Task goal:
Print word for word the first line of the listing below and every line after it, through the line with "knobbly([fp(x, y, z)for". Leave out the pictures and the rest.

Data segment:
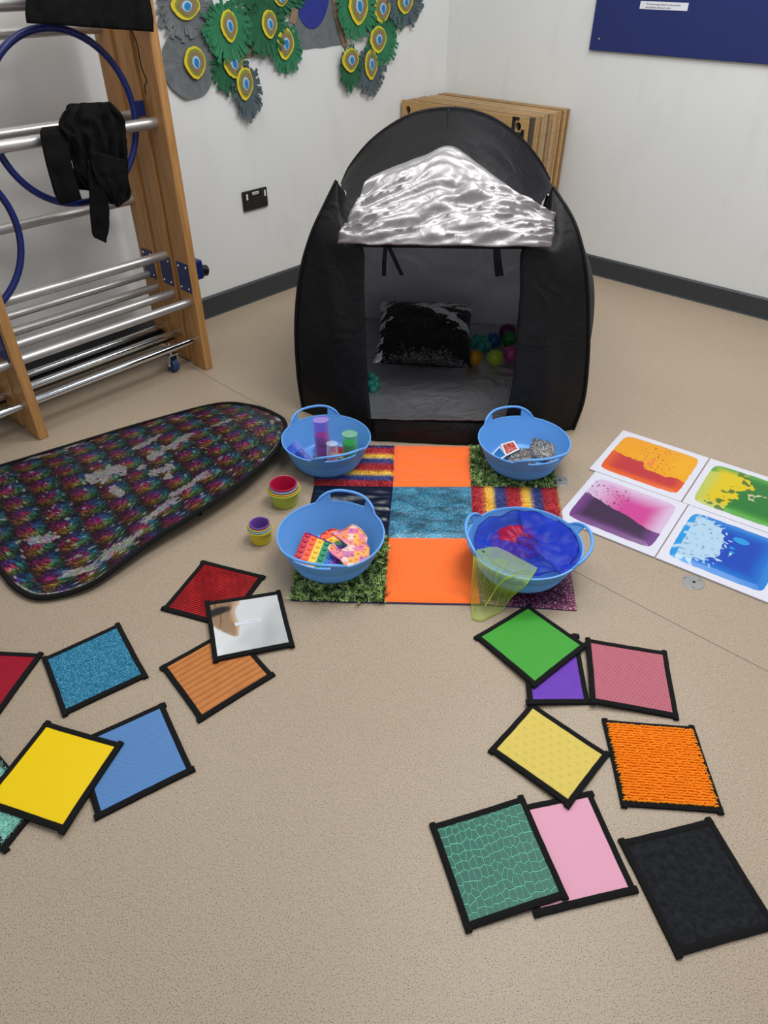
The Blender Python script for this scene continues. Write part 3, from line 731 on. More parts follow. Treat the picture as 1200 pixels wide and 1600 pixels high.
g_ = atY(796, 529, 3.02); spiky('b', g_, .036, '157a33', 'green spiky ball above the pink one')
b_ = atY(771, 532, 3.02); spiky('b', b_, .038, '17558f', 'blue spiky ball between teal cluster and green ball')
p_ = atY(793, 519, 3.10); spiky('b', p_, .042, '5a1550', 'dark purple spiky ball at the very back')
def knobbly(cs, r, label):
    c0 = sum(cs, Vector())/len(cs); z = min(c.z for c in cs)-r; rt = thing('knobbly_toy', Vector((c0.x, c0.y, z)), label, 'toy', 'teal knobbly squeeze toys')
    m_ = plain('teal_rubber', '2a8f80', .45, var=.03)
    mb = MB(); mb.sphere(c0, r*.9, 14, 10); obj('core', mb, m_, rt, smooth=True)
    for c in cs:
        mb = MB(); mb.sphere(c, r, 16, 10); mb.tube([c0, c], r*.6, 10); obj('knob', mb, m_, rt, smooth=True)
knobbly([atY(x, y, Y) for x, y, Y in ((738, 536, 2.97), (745, 530, 2.99), (752, 540, 2.95), (757, 531, 2.99), (762, 540, 2.96), (749, 545, 2.95))], .022, 'teal knobbly toy behind the mustard ball')
knobbly([fp(x, y, z)for x, y, z in ((581, 587, .055), (587, 592, .045), (579, 600, .03), (588, 601, .026), (583, 608, .02), (577, 594, .03))], .017, 'teal knobbly toy by the left edge of the tent door')

# ------------------------------------------------------------------ patchwork play mat
T_ = .0065   # mat thickness
gx = [[(490, 697), (616, 698), (734, 699), (858, 702)], [(491, 760), (614, 762), (736, 762), (869, 765)], [(472, 846), (606, 842), (739, 843), (884, 847)], [(456, 938), (600, 942), (750, 945), (901, 955)]]
GP = [[fp(x, y, 0) for x, y in r] for r in gx]
def bil(q, u, v): return (q[0]*(1-u)+q[1]*u)*(1-v)+(q[3]*(1-u)+q[2]*u)*v
pm = thing('patchwork_mat', (GP[1][1]+GP[2][2])*.5, 'patchwork play mat of nine bright fabric squares in front of the tent', 'mat')
mb = MB(); ring = [GP[0][i]+Vector((0, -.005, 0)) for i in range(4)]+[GP[1][3]+Vector((-.004, 0, 0)), GP[2][3]+Vector((-.003, 0, 0)), GP[3][3]]+[GP[3][i]+Vector((0, -.004, 0)) for i in (2, 1, 0)]+[GP[2][0], GP[1][0]]
n = len(ring); mb.add([p+Z*.0005 for p in ring]+[p+Z*.003 for p in ring], [tuple(range(n)), tuple(range(n, 2*n))]+[(i, (i+1) % n, n+(i+1) % n, n+i) for i in range(n)])
obj('backing', mb, plain('dark_purple_backing', '2b2350', .8), pm)
def cell(r, c): return [GP[r][c], GP[r][c+1], GP[r+1][c+1], GP[r+1][c]]
def patch(name, r, c, mat, n=30, amp=.002, seed=0, colf=None, fold=(2, 9), label=None):
    q = cell(r, c); P = []; C = []; uv = []
    for i in range(n):
        row = []; cr_ = []
        for j in range(n):
            u, v = j/(n-1), i/(n-1); e = min(u, v, 1-u, 1-v); p = bil(q, u, v)
            k = min(1, e*14)**.5
            h = T_*.62+T_*.5*k+amp*k*(ridge(Vector((u*fold[0], v*fold[1], seed)))+.4*noise.noise(Vector((u*8, v*8, seed))))
            row.append(p+Z*max(.0008, h)); uv.append((u, v)); cr_.append(colf(u, v) if colf else (1, 1, .999))
        P.append(row); C.append(cr_)
    mb = MB(); mb.grid(P, C); o = obj(name, mb, mat, pm, smooth=True, uv=uv, angle=80)
    if label: o['label'] = label
    return o
t = NT('orange_fleece'); v = t.coord(); t.base('f56a1c'); t.setb(Roughness=.9); t.b.inputs['Sheen Weight'].default_value = .3; t.bump(t.noise(v, 700, 2), .2, .0006); M['fleece'] = t.m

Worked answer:
The Blender Python script for this scene continues. Write part 3, from line 731 on. More parts follow. Treat the picture as 1200 pixels wide and 1600 pixels high.
g_ = atY(796, 529, 3.02); spiky('b', g_, .036, '157a33', 'green spiky ball above the pink one')
b_ = atY(771, 532, 3.02); spiky('b', b_, .038, '17558f', 'blue spiky ball between teal cluster and green ball')
p_ = atY(793, 519, 3.10); spiky('b', p_, .042, '5a1550', 'dark purple spiky ball at the very back')
def knobbly(cs, r, label):
    c0 = sum(cs, Vector())/len(cs); z = min(c.z for c in cs)-r; rt = thing('knobbly_toy', Vector((c0.x, c0.y, z)), label, 'toy', 'teal knobbly squeeze toys')
    m_ = plain('teal_rubber', '2a8f80', .45, var=.03)
    mb = MB(); mb.sphere(c0, r*.9, 14, 10); obj('core', mb, m_, rt, smooth=True)
    for c in cs:
        mb = MB(); mb.sphere(c, r, 16, 10); mb.tube([c0, c], r*.6, 10); obj('knob', mb, m_, rt, smooth=True)
knobbly([atY(x, y, Y) for x, y, Y in ((738, 536, 2.97), (745, 530, 2.99), (752, 540, 2.95), (757, 531, 2.99), (762, 540, 2.96), (749, 545, 2.95))], .022, 'teal knobbly toy behind the mustard ball')
knobbly([fp(x, y, z)for x, y, z in ((581, 587, .055), (587, 592, .045), (579, 600, .03), (588, 601, .026), (583, 608, .02), (577, 594, .03))], .017, 'teal knobbly toy by the left edge of the tent door')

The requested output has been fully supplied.